Kurt Beck hat die Sozialdemokratie nicht über Nacht verändert. Aber er hat ihre Perspektive verschoben. Pragmatischer Gestaltungswille ist an die Stelle sturer Durchhalteparolen getreten. Der Chefpragmatiker Gerhard Schröder hat das erkannt. Deshalb kann er so selbstbewusst über die Erfolge der Agenda 2010 sprechen und zugleich für Becks Reformkurs werben.
Es sind maßvolle Korrekturen an der Agenda, die von der SPD jetzt vorgeschlagen werden. Sie kosten vergleichsweise wenig, aber sie bewirken vergleichsweise viel. Die Verlängerung der Bezugsdauer des Arbeitslosengeldes für Ältere wird keine wesentlichen Auswirkungen auf die weitere wirtschaftliche Entwicklung oder die Lage auf dem Arbeitsmarkt haben. Aber sie hilft denen, die kaum noch Chancen auf neue Jobs haben, sie schafft eine eklatante Ungerechtigkeit aus der Welt und sie stiftet größere Sicherheit in einer weithin verunsicherten Mittelschicht. Wenn das Symbolpolitik sein soll, dann wäre es ein gutes Symbol: Die SPD öffnet sich der Wirklichkeit.

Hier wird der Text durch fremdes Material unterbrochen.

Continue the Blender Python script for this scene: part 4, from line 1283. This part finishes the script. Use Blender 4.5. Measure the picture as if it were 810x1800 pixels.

Solche Politik ist nicht links, und eben das erklärt die Maßlosigkeit mancher Kritiker. Eine SPD, die sich nicht länger an den Lagertheorien ökonomischer Phrasendrescher entlang sortieren lässt, kann auch dort wieder attraktiv werden, wo sie zuletzt am stärksten verloren hat: in der Mitte der Gesellschaft.
Selbstbewusstsein erwächst aus Freiheit. Und das ist die größte Leistung, die Kurt Beck in seiner noch kurzen Amtszeit vollbracht hat: Die Sozialdemokratie bestimmt den Handlungsrahmen ihrer Politik wieder selbst.